* SET TASK
Copy, in full, each line of the material that holds the word "wide".

● ● ● ●

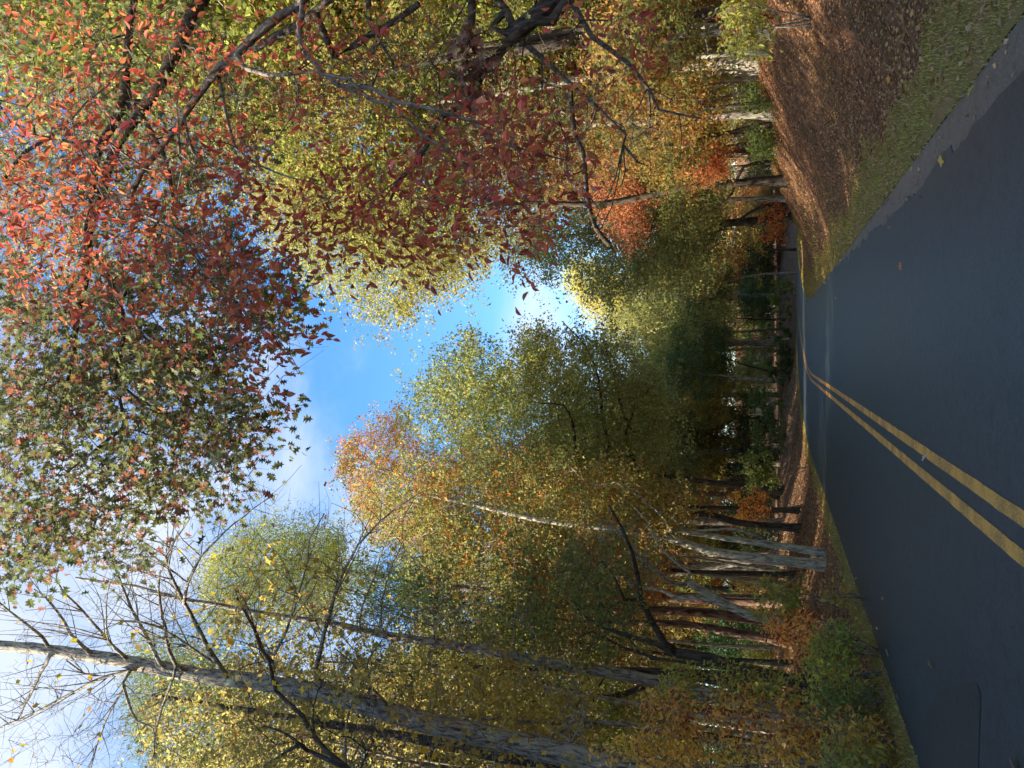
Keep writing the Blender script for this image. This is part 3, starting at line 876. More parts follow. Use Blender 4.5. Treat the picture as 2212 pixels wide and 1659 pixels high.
placed = []
def scatter_forest():
    rng = np.random.default_rng(99)
    kinds = [('oak0', 'olive green leafy tree', OLIVE, 20), ('oak1', 'dark green leafy tree', GREEN, 21), ('oak2', 'yellow green leafy tree', YGREEN, 17), ('oak0', 'brownish green leafy tree', BROWNG, 19),
             ('oak3', 'thin golden leaved tree', GOLD, 18), ('oak2', 'rust brown leaved tree', RUST, 15), ('oak1', 'orange leaved tree', ORANGE, 19), ('pine0', 'tall pine', PINEY, 24), ('pine1', 'dark green pine', PINEG, 21), ('sparse', 'nearly leafless slender tree', GOLD, 18)]
    wts = np.array([.22, .13, .18, .12, .07, .06, .05, .06, .05, .06]); wts /= wts.sum()
    tries = 0
    while len(placed) < 145 and tries < 9000:
        tries += 1
        x = rng.uniform(-60, 62); y = rng.uniform(-14, 125)
        if y > 15 and abs(x) > 8 + y * .62: continue
        t, s = path_ts(x, y); t = float(t); s = float(s)
        if t > 175: continue
        if s > 0 and s < 10.5 + (3 if t < 40 else 0): continue
        if s < 0 and s > -10.5: continue
        if y < 30 and -13 < x < 0 : continue           # the traced trees stand here
        if y < 20 and 0 < x < 14: continue
        if s < 0 and 8 < y < 42 and x > -34 and rng.random() < .45: continue
        if s < 0 and -12 < y < 46 and x < -24 and rng.random() < .6: continue
        dmin = 3.8 if y < 60 else 5.0
        if any((x - a) ** 2 + (y - b) ** 2 < dmin ** 2 for a, b in placed): continue
        if s > 0 and x > 12 and y < 30 and len(placed) > 0 and rng.random() < .3: continue
        i = rng.choice(len(kinds), p=wts); key, lab, col, h = kinds[i]
        h = h * rng.uniform(.85, 1.15)
        if y > 2:
            hc = cap_height(x, y, PROTO[key][3], h)
            if hc < 6: continue
            h = hc
        if h < 11: key = 'young0' if rng.random() < .5 else 'oak2'
        placed.append((x, y))
        side = 'left of the road' if s < 0 else 'right of the road'
        if t > 48 and s < 0: side = 'beyond the bend'
        if y < 3: side = 'beside the camera'
        nm = 'pine_tree' if 'pine' in key else 'broadleaf_tree'
        c = np.array(col) * np.r_[rng.uniform(.85, 1.15, 3), 1]
        place(key, x, y, h, tuple(c), rowlabel(side, lab), name=nm, group=f'{lab}s {side}', rng=rng, wide=1.0 if h > 12 else 1.1)
scatter_forest()
# trees close to the road on the left, beside and behind the camera, that shade it; tall sunlit ones on the right bank
for i, (x, y, h, k) in enumerate([(-9.5, -4, 19, 'oak2'), (-10.8, 0, 20, 'oak2'), (-14, -1, 21, 'oak0'), (-14.5, 5, 20, 'oak2'), (-13, -8.5, 21, 'oak2'), (-19, 2, 22, 'oak1'), (-19, -5, 21, 'oak0'), (-10, -12, 19, 'oak2'), (-18.5, 9, 21, 'oak2'), (-22, 14, 21, 'oak0'), (-16.5, -14, 21, 'oak0'), (-14.8, 1.6, 22, 'oak2'), (-12.5, -1.5, 22, 'oak0'), (-16, 8, 26, 'oak0'), (-22, 4, 27, 'oak2'), (-22, -3, 27, 'oak0'), (-12, -16, 24, 'oak0')]):
    place(k, x, y, h * .80, OLIVE, 'olive green leafy tree shading the road beside the camera', group='trees shading the road beside the camera'); placed.append((x, y))
for i, (x, y, h, k, lb) in enumerate([(12.5, 16, 25, 'oak0', 'tall yellow green tree on the right bank behind the red leaved tree'), (16, 20, 27, 'oak2', 'tallest yellow green tree well back on the right bank'), (18, 14, 26, 'oak1', 'tall yellow green tree deep in the woods at the right edge'),
                                (-8.5, 74, 13, 'oak2', 'low rounded tree in the dark woods left of the far bend'), (-13, 79, 15, 'oak0', 'taller tree in the dark woods left of the far bend'), (-19, 82, 15, 'oak2', 'broad tree deep behind the top of the left bank'),
                                (20, 24, 26, 'oak0', 'yellow green tree deep in the right woods behind the lit pale clump'), (13, 25, 23, 'oak2', 'yellow green tree above the pale clump behind the right bank'), (11.5, 21, 24, 'oak1', 'yellow green crown above the pinkish trunk on the right bank')]):
    place(k, x, y, h, (.24, .24, .04, .12), lb, wide=1.0); placed.append((x, y))

rgp = np.random.default_rng(17)
for i in range(26):
    for _ in range(50):
        y = rgp.uniform(15, 40); x = -1.2 - HW - 4.5 - rgp.uniform(0, 15)
        if all((x - a) ** 2 + (y - b) ** 2 > 1.7 ** 2 for a, b in placed): break
    placed.append((x, y))
    place('bare' if i % 3 else 'sparse', x, y, rgp.uniform(10, 16), (.30, .17, .04, .3), 'slender sunlit pale trunk among many in the woods left of the road', name='slender_tree', group='slender pale trunks left of the road', rng=rgp)

# understory: young trees and bushes that hide the foot of the woods
def scatter_under():
    rng = np.random.default_rng(5)
    kinds = [('young0', 'yellow leaved young tree', GOLD), ('young1', 'orange leaved young tree', ORANGE), ('young1', 'green leaved young tree', OLIVE), ('young0', 'red leaved young tree', REDC), ('bush0', 'green bush', GREEN), ('bush0', 'yellow green bush', YGREEN), ('bare', 'pale bare thin tree', GOLD), ('young1', 'rust brown young tree', RUST)]
    w = np.array([.14, .12, .16, .04, .14, .1, .2, .1]); w /= w.sum()
    n = 0; tries = 0; sp = []
    while n < 110 and tries < 8000:
        tries += 1
        t = rng.uniform(5, 120); e = rng.uniform(7.5, 32)
        side = -1 if rng.random() < .55 else 1
        if side < 0 and t > 45: e = rng.uniform(2.5, 26)
        if side > 0 and t < 48: e = rng.uniform(11, 30)
        s = side * (HW + e)
        if side > 0 and e > 50: continue
        x, y = path_xy(t, s); x = float(x); y = float(y)
        if y < 26 and -12 < x < 0: continue
        if any((x - a) ** 2 + (y - b) ** 2 < 2.2 ** 2 for a, b in sp): continue
        i = rng.choice(len(kinds), p=w); key, lab, col = kinds[i]
        h = PROTO[key][2] * rng.uniform(.7, 1.2)
        hc = cap_height(x, y, PROTO[key][3], h)
        if hc < 1.5: continue
        h = min(h, hc); sp.append((x, y)); n += 1
        sd = 'left of the road' if side < 0 else 'right of the road'
        if side < 0 and t > 45: sd = 'beyond the bend'
        cat = 'bush' if 'bush' in lab else 'young tree' if 'young' in lab else 'tree'
        place(key, x, y, h, tuple(np.array(col) * np.r_[rng.uniform(.8, 1.2, 3), 1]), f'{lab} in the shade of the woods {sd}', cat=cat, name=cat.replace(' ', '_') if cat != 'tree' else 'bare_tree', group=f'{lab}s under the trees {sd}', rng=rng)
scatter_under()
def scatter_evergreen():
    rng = np.random.default_rng(8); sp = []; tries = 0
    while len(sp) < 120 and tries < 6000:
        tries += 1
        t = rng.uniform(18, 135); e = rng.uniform(9, 48)
        side = -1 if rng.random() < .68 else 1
        if side < 0 and t > 46: e = rng.uniform(5, 50)
        if side > 0 and t < 45: e = rng.uniform(14, 34)
        x, y = path_xy(t, side * (HW + e)); x = float(x); y = float(y)
        if y < 14 or abs(x) > 8 + y * .7: continue
        if any((x - a) ** 2 + (y - b) ** 2 < 2.6 ** 2 for a, b in sp): continue
        sp.append((x, y))
        sd = 'left of the road' if side < 0 else 'right of the road'
        if side < 0 and t > 45: sd = 'beyond the bend'
        place('bush0', x, y, rng.uniform(2.6, 5.5), tuple(np.array((.045, .07, .02, 0)) * np.r_[rng.uniform(.8, 1.3, 3), 1]), f'tall dark evergreen bush in the woods {sd}', cat='bush', name='evergreen_bush', group=f'tall evergreen bushes {sd}', rng=rng, wide=.95)
scatter_evergreen()
for i, (x, y) in enumerate([(5, 77), (8, 80), (11, 82), (14.5, 83.5), (18, 85.5), (6.5, 84), (12, 87), (17, 90), (22, 88), (9, 90)]):
    place('bush0', x, y, 3.4 + (i % 3) * .6, (.10, .09, .025, .25), 'brownish green bush in the shade across the far road', cat='bush', name='bush', group='brownish bushes across the far road', wide=1.2)
# ------------------------------------------------------------------ traced trees
def gz(x, y): return float(hgt(x, y))
def on_ground(X, Y, y):
    """foot of a trunk seen at photo row Y, at distance y: x from the view, z from the ground"""
    p = py(X, Y, y); return np.array([p[0], y, gz(p[0], y) - .1])
def trace(pts, y0, y1=None, arc=0.0, seed=0):
    """photo polyline laid at distances running from y0 to y1, bowed by arc metres"""
    y1 = y0 if y1 is None else y1
    n = len(pts); P = []
    L = np.concatenate([[0], np.cumsum([math.dist(a, b) for a, b in zip(pts[:-1], pts[1:])])]); L = L / L[-1]
    for (X, Y), u in zip(pts, L):
        P.append(py(X, Y, y0 + (y1 - y0) * u + arc * math.sin(math.pi * u)))
    return P

R1 = np.random.default_rng(101)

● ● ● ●

* FINAL RESULT
Keep writing the Blender script for this image. This is part 3, starting at line 876. More parts follow. Use Blender 4.5. Treat the picture as 2212 pixels wide and 1659 pixels high.
        place(key, x, y, h, tuple(c), rowlabel(side, lab), name=nm, group=f'{lab}s {side}', rng=rng, wide=1.0 if h > 12 else 1.1)
    place(k, x, y, h, (.24, .24, .04, .12), lb, wide=1.0); placed.append((x, y))
        place('bush0', x, y, rng.uniform(2.6, 5.5), tuple(np.array((.045, .07, .02, 0)) * np.r_[rng.uniform(.8, 1.3, 3), 1]), f'tall dark evergreen bush in the woods {sd}', cat='bush', name='evergreen_bush', group=f'tall evergreen bushes {sd}', rng=rng, wide=.95)
    place('bush0', x, y, 3.4 + (i % 3) * .6, (.10, .09, .025, .25), 'brownish green bush in the shade across the far road', cat='bush', name='bush', group='brownish bushes across the far road', wide=1.2)